▸ INFORMATION SHOWN
################
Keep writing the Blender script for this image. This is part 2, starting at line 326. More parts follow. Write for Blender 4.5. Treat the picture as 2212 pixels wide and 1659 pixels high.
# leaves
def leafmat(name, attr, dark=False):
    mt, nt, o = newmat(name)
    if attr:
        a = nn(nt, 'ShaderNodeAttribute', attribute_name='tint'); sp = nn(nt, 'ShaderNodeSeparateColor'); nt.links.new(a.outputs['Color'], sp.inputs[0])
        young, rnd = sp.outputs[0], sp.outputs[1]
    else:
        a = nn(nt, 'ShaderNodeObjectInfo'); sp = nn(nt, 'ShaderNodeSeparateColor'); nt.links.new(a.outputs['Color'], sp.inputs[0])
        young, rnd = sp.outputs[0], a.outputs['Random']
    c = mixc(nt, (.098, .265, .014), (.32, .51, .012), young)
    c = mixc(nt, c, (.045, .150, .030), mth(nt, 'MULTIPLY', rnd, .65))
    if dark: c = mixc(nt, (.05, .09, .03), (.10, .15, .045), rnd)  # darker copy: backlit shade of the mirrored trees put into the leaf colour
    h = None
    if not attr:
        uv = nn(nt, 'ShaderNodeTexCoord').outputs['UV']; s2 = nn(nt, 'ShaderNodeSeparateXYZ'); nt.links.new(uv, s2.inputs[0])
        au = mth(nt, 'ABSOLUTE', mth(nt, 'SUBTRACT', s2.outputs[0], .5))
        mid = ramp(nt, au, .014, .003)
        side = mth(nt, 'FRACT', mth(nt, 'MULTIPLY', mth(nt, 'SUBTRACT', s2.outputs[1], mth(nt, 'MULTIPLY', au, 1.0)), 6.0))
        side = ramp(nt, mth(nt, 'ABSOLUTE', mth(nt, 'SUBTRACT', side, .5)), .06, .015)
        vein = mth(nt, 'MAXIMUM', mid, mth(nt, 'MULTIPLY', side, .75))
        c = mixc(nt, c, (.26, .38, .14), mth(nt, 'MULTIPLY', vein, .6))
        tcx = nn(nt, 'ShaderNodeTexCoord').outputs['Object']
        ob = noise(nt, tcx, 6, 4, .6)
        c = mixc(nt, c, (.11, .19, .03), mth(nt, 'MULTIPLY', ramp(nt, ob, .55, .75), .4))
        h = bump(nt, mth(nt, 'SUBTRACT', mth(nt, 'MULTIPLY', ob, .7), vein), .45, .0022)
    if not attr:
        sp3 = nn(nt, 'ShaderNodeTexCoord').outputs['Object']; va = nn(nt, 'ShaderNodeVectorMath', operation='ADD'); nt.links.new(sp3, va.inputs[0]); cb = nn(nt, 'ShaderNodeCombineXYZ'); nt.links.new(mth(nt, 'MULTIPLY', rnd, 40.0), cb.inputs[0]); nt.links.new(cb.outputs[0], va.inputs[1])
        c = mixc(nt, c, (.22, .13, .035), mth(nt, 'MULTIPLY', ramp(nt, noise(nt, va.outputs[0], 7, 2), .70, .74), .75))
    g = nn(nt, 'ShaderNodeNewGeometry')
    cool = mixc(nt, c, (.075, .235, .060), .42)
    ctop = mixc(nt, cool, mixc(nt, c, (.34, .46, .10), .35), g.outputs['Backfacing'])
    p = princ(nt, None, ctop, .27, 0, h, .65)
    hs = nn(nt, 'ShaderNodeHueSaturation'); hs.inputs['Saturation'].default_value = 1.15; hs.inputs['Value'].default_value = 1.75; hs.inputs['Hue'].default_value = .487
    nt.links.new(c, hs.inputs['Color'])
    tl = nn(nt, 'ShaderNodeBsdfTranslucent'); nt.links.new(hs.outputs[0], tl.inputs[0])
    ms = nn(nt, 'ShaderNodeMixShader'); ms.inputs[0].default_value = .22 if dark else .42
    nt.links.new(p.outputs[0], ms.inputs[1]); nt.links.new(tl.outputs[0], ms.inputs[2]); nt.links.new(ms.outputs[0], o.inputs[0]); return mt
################
▸ TASK OBJECTIVE
Print back all the lines verbatim.

▸ REPLY
Keep writing the Blender script for this image. This is part 2, starting at line 326. More parts follow. Write for Blender 4.5. Treat the picture as 2212 pixels wide and 1659 pixels high.
# leaves
def leafmat(name, attr, dark=False):
    mt, nt, o = newmat(name)
    if attr:
        a = nn(nt, 'ShaderNodeAttribute', attribute_name='tint'); sp = nn(nt, 'ShaderNodeSeparateColor'); nt.links.new(a.outputs['Color'], sp.inputs[0])
        young, rnd = sp.outputs[0], sp.outputs[1]
    else:
        a = nn(nt, 'ShaderNodeObjectInfo'); sp = nn(nt, 'ShaderNodeSeparateColor'); nt.links.new(a.outputs['Color'], sp.inputs[0])
        young, rnd = sp.outputs[0], a.outputs['Random']
    c = mixc(nt, (.098, .265, .014), (.32, .51, .012), young)
    c = mixc(nt, c, (.045, .150, .030), mth(nt, 'MULTIPLY', rnd, .65))
    if dark: c = mixc(nt, (.05, .09, .03), (.10, .15, .045), rnd)  # darker copy: backlit shade of the mirrored trees put into the leaf colour
    h = None
    if not attr:
        uv = nn(nt, 'ShaderNodeTexCoord').outputs['UV']; s2 = nn(nt, 'ShaderNodeSeparateXYZ'); nt.links.new(uv, s2.inputs[0])
        au = mth(nt, 'ABSOLUTE', mth(nt, 'SUBTRACT', s2.outputs[0], .5))
        mid = ramp(nt, au, .014, .003)
        side = mth(nt, 'FRACT', mth(nt, 'MULTIPLY', mth(nt, 'SUBTRACT', s2.outputs[1], mth(nt, 'MULTIPLY', au, 1.0)), 6.0))
        side = ramp(nt, mth(nt, 'ABSOLUTE', mth(nt, 'SUBTRACT', side, .5)), .06, .015)
        vein = mth(nt, 'MAXIMUM', mid, mth(nt, 'MULTIPLY', side, .75))
        c = mixc(nt, c, (.26, .38, .14), mth(nt, 'MULTIPLY', vein, .6))
        tcx = nn(nt, 'ShaderNodeTexCoord').outputs['Object']
        ob = noise(nt, tcx, 6, 4, .6)
        c = mixc(nt, c, (.11, .19, .03), mth(nt, 'MULTIPLY', ramp(nt, ob, .55, .75), .4))
        h = bump(nt, mth(nt, 'SUBTRACT', mth(nt, 'MULTIPLY', ob, .7), vein), .45, .0022)
    if not attr:
        sp3 = nn(nt, 'ShaderNodeTexCoord').outputs['Object']; va = nn(nt, 'ShaderNodeVectorMath', operation='ADD'); nt.links.new(sp3, va.inputs[0]); cb = nn(nt, 'ShaderNodeCombineXYZ'); nt.links.new(mth(nt, 'MULTIPLY', rnd, 40.0), cb.inputs[0]); nt.links.new(cb.outputs[0], va.inputs[1])
        c = mixc(nt, c, (.22, .13, .035), mth(nt, 'MULTIPLY', ramp(nt, noise(nt, va.outputs[0], 7, 2), .70, .74), .75))
    g = nn(nt, 'ShaderNodeNewGeometry')
    cool = mixc(nt, c, (.075, .235, .060), .42)
    ctop = mixc(nt, cool, mixc(nt, c, (.34, .46, .10), .35), g.outputs['Backfacing'])
    p = princ(nt, None, ctop, .27, 0, h, .65)
    hs = nn(nt, 'ShaderNodeHueSaturation'); hs.inputs['Saturation'].default_value = 1.15; hs.inputs['Value'].default_value = 1.75; hs.inputs['Hue'].default_value = .487
    nt.links.new(c, hs.inputs['Color'])
    tl = nn(nt, 'ShaderNodeBsdfTranslucent'); nt.links.new(hs.outputs[0], tl.inputs[0])
    ms = nn(nt, 'ShaderNodeMixShader'); ms.inputs[0].default_value = .22 if dark else .42
    nt.links.new(p.outputs[0], ms.inputs[1]); nt.links.new(tl.outputs[0], ms.inputs[2]); nt.links.new(ms.outputs[0], o.inputs[0]); return mt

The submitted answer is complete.